Friday, December 2, 2011

Greenstuff basing

I decided I wanted to try something different with my Retribution this time around. Instead of just going straight for the flocking and lichen to cover the base, I wanted to add a bit more details, something to give the force a united feeling. This will be the first time for me to use this method personally, as well as the first field test of our mew macro lenses (got a photo studio in the works).

I decided to go ahead and try to use greenstuff to create a  'topper' for the Warmachine base. Thankfully Anima Tactics and Warmachine both uses the same base style, and I had a spare Anima Tactics base roaming around to waste if I needed. The preparation was relatively simple to knock out, and the creation of a very fast base only took a few minutes. Obviously, this being my first time using this procedure, it doesn't look anywhere near professional, but I am happy with the outcome none the less.

First I took just a small pinch of the greenstuff compounds and mixed them together thoroughly, keeping my fingers slick with water or Vaseline (both seemed to work decently as I tried both procedures). While I kneaded the greenstuff in one hand, I put a small dab of Vaseline on the base surface I was going to work with, this way it would spread easier for me.

I placed the greenstuff in the center of the base and began to use small circle motions to spread the greenstuff out to the lip of the inner base. I used the small circling motions to avoid having finger prints in the greenstuff once everything was said and done, as well as help level out the greenstuff. Obviously I could spend much longer and get better results, but I'm aiming for ruins and not a pristine palace or anything. Of course during this whole step I keep my fingers wet with water to allow me easy movements and manipulations of the greenstuff.



Once I was happy with the surface area covered by the greenstuff, I let it sit and dry for ~5 minutes. This way it became a bit more solid and I could actually start putting some minor detail work in. I didn't do anything overly complex, as these minis will be gamed with, and not for show.I stated in a previous blog that I used my frilled dragon's pooper scooper, and I was not kidding. I put Vaseline on the scoop so the greenstuff didn't stuff as It squashed through the various small openings. The end results was a tile looking pattern on the greenstuff. Have to be careful at this point however, as I found out the hard way, if you use Vaseline to help spread the greenstuff, be careful that the greenstuff does not try to separate from the base as you peel away the scoop.


At this point the base was almost complete, but there were still some things I was unhappy with at this time. The good thing about this method is that I was able to pop out many more base greenstuff bases faster then if I bothered trying to sculpt each base on my own.
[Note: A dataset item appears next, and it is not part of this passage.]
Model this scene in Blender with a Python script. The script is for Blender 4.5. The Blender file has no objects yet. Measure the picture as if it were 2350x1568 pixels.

You will need to let the base/greenstuff dry for a few hours to become stiff and easier to work with. At this point it was time to add in grout, which was also a decently easy task to complete. This was done with a mix of white hobby glue, water, and modelling sand. Before applying the mixture to the bases, take the time to gently wipe away the excess Vaseline that might still be on the bases. Once that is complete, simply use a tooth pick, or other fine pointed object, and draw the sand mixture through the lines. Once this is dried, it will create a decent looking grout filling for the mini.


Overall, I am happy with how these bases came out, especially considering it is my first time dealing with such a task.